SET TASK —
Every record should be copied exactly, except that pictures are to be omitted.

PROVIDED RECORDS —
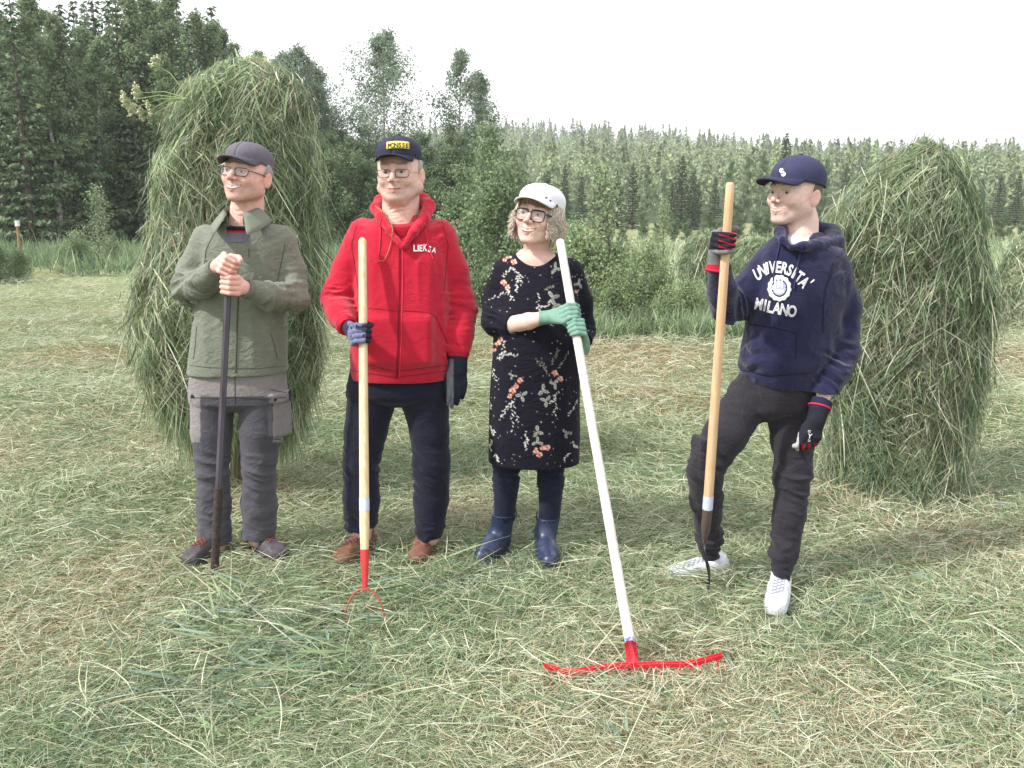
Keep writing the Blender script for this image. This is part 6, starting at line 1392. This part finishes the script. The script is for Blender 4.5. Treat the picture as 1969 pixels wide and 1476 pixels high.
def small_things():
    p = G(36, 512); p = np.array([Xat(34, 26), 26, 0]); r = empty('marker_post', p); tag(r, 'short brown post with a white cap in the tall grass before the dark forest', 'post')
    t = P(36, 428, 26); g = Geo(); g.tube([p + (0, 0, -.1), np.array([p[0] + .02, 26, t[2] - .08])], [.045, .04], 10); g.build('post', mat('brown_post', (.30, .17, .09), .8, var=.3, vscale=10), r)
    g = Geo(); g.tube([np.array([p[0] + .02, 26, t[2] - .10]), np.array([p[0] + .02, 26, t[2] + .06])], [.065, .06], 12); g.build('post_cap', mat('white_cap_paint', (.75, .73, .70), .6), r)
    c = np.array([Xat(95, 23.5), 23.5, 0]); rs = np.random.RandomState(5); a = np.linspace(0, 6.283, 31)[:-1]; V_ = [c + (0, 0, .30)]; 
    for k in range(1, 9):
        rr = k / 8; V_ += [c + np.array([math.cos(q) * .75 * rr, math.sin(q) * 1.2 * rr, .30 * (1 - rr ** 2) ** 1 - .03 + .05 * rs.rand()]) for q in a]
    g = Geo(); g.add(V_, [[0, 1 + j, 1 + (j + 1) % 30] for j in range(30)]); g.f4.append(np.array([[1 + (k - 1) * 30 + j, 1 + k * 30 + j, 1 + k * 30 + (j + 1) % 30, 1 + (k - 1) * 30 + (j + 1) % 30] for k in range(1, 8) for j in range(30)]))
    o = g.build('grass_mound', mat('mown_mound', (.20, .21, .10), .95, var=.4, vscale=5, bump=1, bscale=30)); tag(o, 'low yellow green mound at the left, in front of the tall dark grass', 'mound')
def make_haze():
    bm = bmesh.new(); lo = (-1400, -62, -3); hi = (1400, 760, 62)
    v = [bm.verts.new((x, y, z)) for x in (lo[0], hi[0]) for y in (lo[1], hi[1]) for z in (lo[2], hi[2])]
    for f in ((0, 1, 3, 2), (4, 6, 7, 5), (0, 4, 5, 1), (2, 3, 7, 6), (0, 2, 6, 4), (1, 5, 7, 3)): bm.faces.new([v[i] for i in f])
    me = bpy.data.meshes.new('haze'); bm.to_mesh(me); bm.free(); m = bpy.data.materials.new('summer_haze'); m.use_nodes = True; n = m.node_tree; n.nodes.clear()
    o = n.nodes.new('ShaderNodeOutputMaterial'); p = n.nodes.new('ShaderNodeVolumePrincipled'); p.inputs['Color'].default_value = (.93, .96, 1, 1); p.inputs['Density'].default_value = HAZE; p.inputs['Anisotropy'].default_value = .2
    n.links.new(p.outputs[0], o.inputs['Volume']); me.materials.append(m); tag(link('haze', me), 'thin bright summer haze lying over the meadow and the hill', 'haze', kind='stuff')
HAZE = .0007
# ------------------------------------------------------------------ build everything
import time as _t
for fn in (make_ground, make_hill_wood, make_trees, tall_grass, small_things, make_hay, person_green, person_red, person_dress, person_navy, make_grass, make_haze):
    _a = _t.time(); random.seed(7); fn(); print(fn.__name__, round(_t.time() - _a, 1), flush=True)
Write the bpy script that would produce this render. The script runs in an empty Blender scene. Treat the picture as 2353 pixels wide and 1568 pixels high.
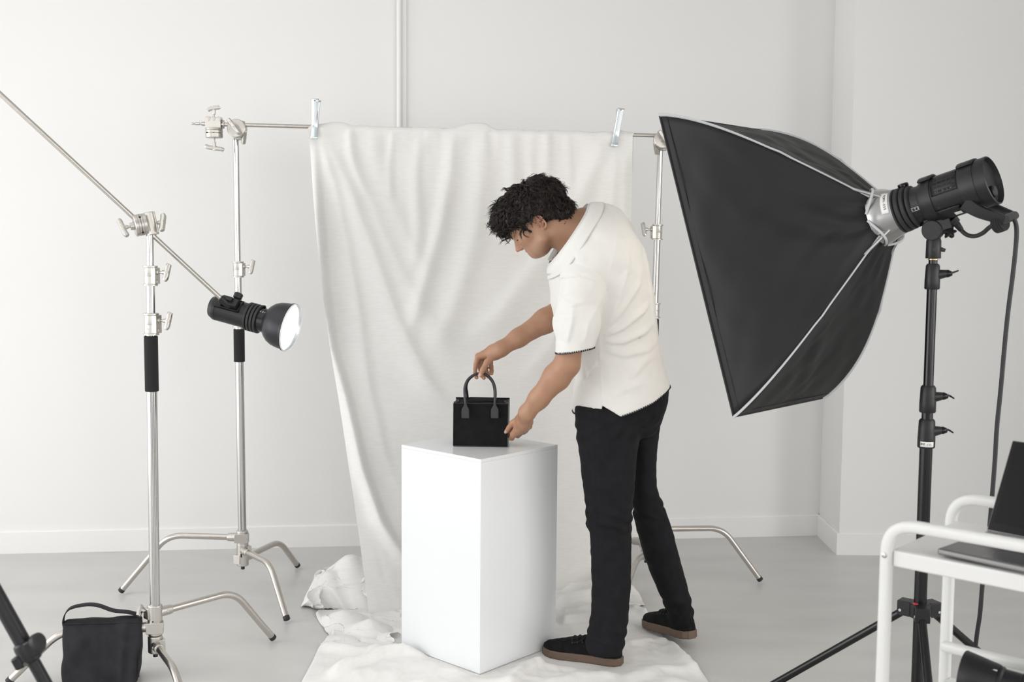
import bpy, math, random
import numpy as np
from mathutils import Vector, Matrix
random.seed(7)
V = Vector
PI = math.pi
scene = bpy.context.scene
COL = scene.collection

# ------------------------------------------------------------------ camera
IW, IH = 2353, 1568
FPX, PITCH, ROLL, CAMH = 2647.4, .0867, .0078, 1.4906
_fw = V((0, math.cos(PITCH), -math.sin(PITCH)))
_r0 = V((1, 0, 0)); _u0 = _r0.cross(_fw)
_r = math.cos(ROLL) * _r0 + math.sin(ROLL) * _u0
_u = -math.sin(ROLL) * _r0 + math.cos(ROLL) * _u0
_o = V((0, 0, CAMH))
cam = bpy.data.objects.new('camera', bpy.data.cameras.new('camera'))
COL.objects.link(cam)
cam.data.sensor_width = 36
cam.data.lens = FPX / IW * 36
cam.data.clip_start = .05
cam.data.dof.use_dof = True
cam.data.dof.focus_distance = 4.1
cam.data.dof.aperture_fstop = 5.0
cam.matrix_world = Matrix(((_r.x, _u.x, -_fw.x, _o.x), (_r.y, _u.y, -_fw.y, _o.y), (_r.z, _u.z, -_fw.z, _o.z), (0, 0, 0, 1)))
scene.camera = cam

def at(px, py, Y):
    """the point of the studio seen at photo pixel (px, py) on the plane y = Y"""
    d = _fw + _r * ((px - IW / 2) / FPX) - _u * ((py - IH / 2) / FPX)
    return _o + d * (Y / d.y)
def fl(px, py, z=0.):
    d = _fw + _r * ((px - IW / 2) / FPX) - _u * ((py - IH / 2) / FPX)
    return _o + d * ((z - _o.z) / d.z)

# ------------------------------------------------------------------ light
scene.view_settings.view_transform = 'Standard'
scene.view_settings.look = 'None'
scene.view_settings.gamma = 1
scene.view_settings.use_curve_mapping = False
scene.view_settings.exposure = 0.16
world = bpy.data.worlds.new('daylight'); scene.world = world; world.use_nodes = True
# made-up bright and dark bands around the set, added for the metal to reflect
_wn = world.node_tree; _bg = _wn.nodes['Background']; _bg.inputs[1].default_value = 2.3
_tc = _wn.nodes.new('ShaderNodeTexCoord'); _sp = _wn.nodes.new('ShaderNodeSeparateXYZ'); _wn.links.new(_tc.outputs['Generated'], _sp.inputs[0])
_ng = _wn.nodes.new('ShaderNodeMath'); _ng.operation = 'MULTIPLY'; _ng.inputs[1].default_value = -1; _wn.links.new(_sp.outputs[1], _ng.inputs[0])
_at = _wn.nodes.new('ShaderNodeMath'); _at.operation = 'ARCTAN2'; _wn.links.new(_sp.outputs[0], _at.inputs[0]); _wn.links.new(_ng.outputs[0], _at.inputs[1])
_mm = _wn.nodes.new('ShaderNodeMath'); _mm.operation = 'MULTIPLY_ADD'; _mm.inputs[1].default_value = 1 / (2 * PI); _mm.inputs[2].default_value = .5; _wn.links.new(_at.outputs[0], _mm.inputs[0])
_rp = _wn.nodes.new('ShaderNodeValToRGB'); _wn.links.new(_mm.outputs[0], _rp.inputs[0]); _wn.links.new(_rp.outputs[0], _bg.inputs[0])
_st = [(0, .45), (.14, .48), (.20, .80), (.32, .85), (.35, .60), (.37, .05), (.465, .04), (.48, .60), (.515, .60), (.53, .05), (.56, .05), (.575, .80), (.605, .80), (.62, .06), (.675, .06), (.69, .70), (.80, .70), (.88, .40), (1, .45)]
while len(_rp.color_ramp.elements) < len(_st): _rp.color_ramp.elements.new(.5)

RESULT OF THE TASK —
Keep writing the Blender script for this image. This is part 6, starting at line 1392. This part finishes the script. The script is for Blender 4.5. Treat the picture as 1969 pixels wide and 1476 pixels high.
def small_things():
    p = G(36, 512); p = np.array([Xat(34, 26), 26, 0]); r = empty('marker_post', p); tag(r, 'short brown post with a white cap in the tall grass before the dark forest', 'post')
    t = P(36, 428, 26); g = Geo(); g.tube([p + (0, 0, -.1), np.array([p[0] + .02, 26, t[2] - .08])], [.045, .04], 10); g.build('post', mat('brown_post', (.30, .17, .09), .8, var=.3, vscale=10), r)
    g = Geo(); g.tube([np.array([p[0] + .02, 26, t[2] - .10]), np.array([p[0] + .02, 26, t[2] + .06])], [.065, .06], 12); g.build('post_cap', mat('white_cap_paint', (.75, .73, .70), .6), r)
    c = np.array([Xat(95, 23.5), 23.5, 0]); rs = np.random.RandomState(5); a = np.linspace(0, 6.283, 31)[:-1]; V_ = [c + (0, 0, .30)]; 
    for k in range(1, 9):
        rr = k / 8; V_ += [c + np.array([math.cos(q) * .75 * rr, math.sin(q) * 1.2 * rr, .30 * (1 - rr ** 2) ** 1 - .03 + .05 * rs.rand()]) for q in a]
    g = Geo(); g.add(V_, [[0, 1 + j, 1 + (j + 1) % 30] for j in range(30)]); g.f4.append(np.array([[1 + (k - 1) * 30 + j, 1 + k * 30 + j, 1 + k * 30 + (j + 1) % 30, 1 + (k - 1) * 30 + (j + 1) % 30] for k in range(1, 8) for j in range(30)]))
    o = g.build('grass_mound', mat('mown_mound', (.20, .21, .10), .95, var=.4, vscale=5, bump=1, bscale=30)); tag(o, 'low yellow green mound at the left, in front of the tall dark grass', 'mound')
def make_haze():
    bm = bmesh.new(); lo = (-1400, -62, -3); hi = (1400, 760, 62)
    v = [bm.verts.new((x, y, z)) for x in (lo[0], hi[0]) for y in (lo[1], hi[1]) for z in (lo[2], hi[2])]
    for f in ((0, 1, 3, 2), (4, 6, 7, 5), (0, 4, 5, 1), (2, 3, 7, 6), (0, 2, 6, 4), (1, 5, 7, 3)): bm.faces.new([v[i] for i in f])
    me = bpy.data.meshes.new('haze'); bm.to_mesh(me); bm.free(); m = bpy.data.materials.new('summer_haze'); m.use_nodes = True; n = m.node_tree; n.nodes.clear()
    o = n.nodes.new('ShaderNodeOutputMaterial'); p = n.nodes.new('ShaderNodeVolumePrincipled'); p.inputs['Color'].default_value = (.93, .96, 1, 1); p.inputs['Density'].default_value = HAZE; p.inputs['Anisotropy'].default_value = .2
    n.links.new(p.outputs[0], o.inputs['Volume']); me.materials.append(m); tag(link('haze', me), 'thin bright summer haze lying over the meadow and the hill', 'haze', kind='stuff')
HAZE = .0007
# ------------------------------------------------------------------ build everything
import time as _t
for fn in (make_ground, make_hill_wood, make_trees, tall_grass, small_things, make_hay, person_green, person_red, person_dress, person_navy, make_grass, make_haze):
    _a = _t.time(); random.seed(7); fn(); print(fn.__name__, round(_t.time() - _a, 1), flush=True)
Write the bpy script that would produce this render. The script runs in an empty Blender scene. Treat the picture as 2353 pixels wide and 1568 pixels high.
import bpy, math, random
import numpy as np
from mathutils import Vector, Matrix
random.seed(7)
V = Vector
PI = math.pi
scene = bpy.context.scene
COL = scene.collection

# ------------------------------------------------------------------ camera
IW, IH = 2353, 1568
FPX, PITCH, ROLL, CAMH = 2647.4, .0867, .0078, 1.4906
_fw = V((0, math.cos(PITCH), -math.sin(PITCH)))
_r0 = V((1, 0, 0)); _u0 = _r0.cross(_fw)
_r = math.cos(ROLL) * _r0 + math.sin(ROLL) * _u0
_u = -math.sin(ROLL) * _r0 + math.cos(ROLL) * _u0
_o = V((0, 0, CAMH))
cam = bpy.data.objects.new('camera', bpy.data.cameras.new('camera'))
COL.objects.link(cam)
cam.data.sensor_width = 36
cam.data.lens = FPX / IW * 36
cam.data.clip_start = .05
cam.data.dof.use_dof = True
cam.data.dof.focus_distance = 4.1
cam.data.dof.aperture_fstop = 5.0
cam.matrix_world = Matrix(((_r.x, _u.x, -_fw.x, _o.x), (_r.y, _u.y, -_fw.y, _o.y), (_r.z, _u.z, -_fw.z, _o.z), (0, 0, 0, 1)))
scene.camera = cam

def at(px, py, Y):
    """the point of the studio seen at photo pixel (px, py) on the plane y = Y"""
    d = _fw + _r * ((px - IW / 2) / FPX) - _u * ((py - IH / 2) / FPX)
    return _o + d * (Y / d.y)
def fl(px, py, z=0.):
    d = _fw + _r * ((px - IW / 2) / FPX) - _u * ((py - IH / 2) / FPX)
    return _o + d * ((z - _o.z) / d.z)

# ------------------------------------------------------------------ light
scene.view_settings.view_transform = 'Standard'
scene.view_settings.look = 'None'
scene.view_settings.gamma = 1
scene.view_settings.use_curve_mapping = False
scene.view_settings.exposure = 0.16
world = bpy.data.worlds.new('daylight'); scene.world = world; world.use_nodes = True
# made-up bright and dark bands around the set, added for the metal to reflect
_wn = world.node_tree; _bg = _wn.nodes['Background']; _bg.inputs[1].default_value = 2.3
_tc = _wn.nodes.new('ShaderNodeTexCoord'); _sp = _wn.nodes.new('ShaderNodeSeparateXYZ'); _wn.links.new(_tc.outputs['Generated'], _sp.inputs[0])
_ng = _wn.nodes.new('ShaderNodeMath'); _ng.operation = 'MULTIPLY'; _ng.inputs[1].default_value = -1; _wn.links.new(_sp.outputs[1], _ng.inputs[0])
_at = _wn.nodes.new('ShaderNodeMath'); _at.operation = 'ARCTAN2'; _wn.links.new(_sp.outputs[0], _at.inputs[0]); _wn.links.new(_ng.outputs[0], _at.inputs[1])
_mm = _wn.nodes.new('ShaderNodeMath'); _mm.operation = 'MULTIPLY_ADD'; _mm.inputs[1].default_value = 1 / (2 * PI); _mm.inputs[2].default_value = .5; _wn.links.new(_at.outputs[0], _mm.inputs[0])
_rp = _wn.nodes.new('ShaderNodeValToRGB'); _wn.links.new(_mm.outputs[0], _rp.inputs[0]); _wn.links.new(_rp.outputs[0], _bg.inputs[0])
_st = [(0, .45), (.14, .48), (.20, .80), (.32, .85), (.35, .60), (.37, .05), (.465, .04), (.48, .60), (.515, .60), (.53, .05), (.56, .05), (.575, .80), (.605, .80), (.62, .06), (.675, .06), (.69, .70), (.80, .70), (.88, .40), (1, .45)]
while len(_rp.color_ramp.elements) < len(_st): _rp.color_ramp.elements.new(.5)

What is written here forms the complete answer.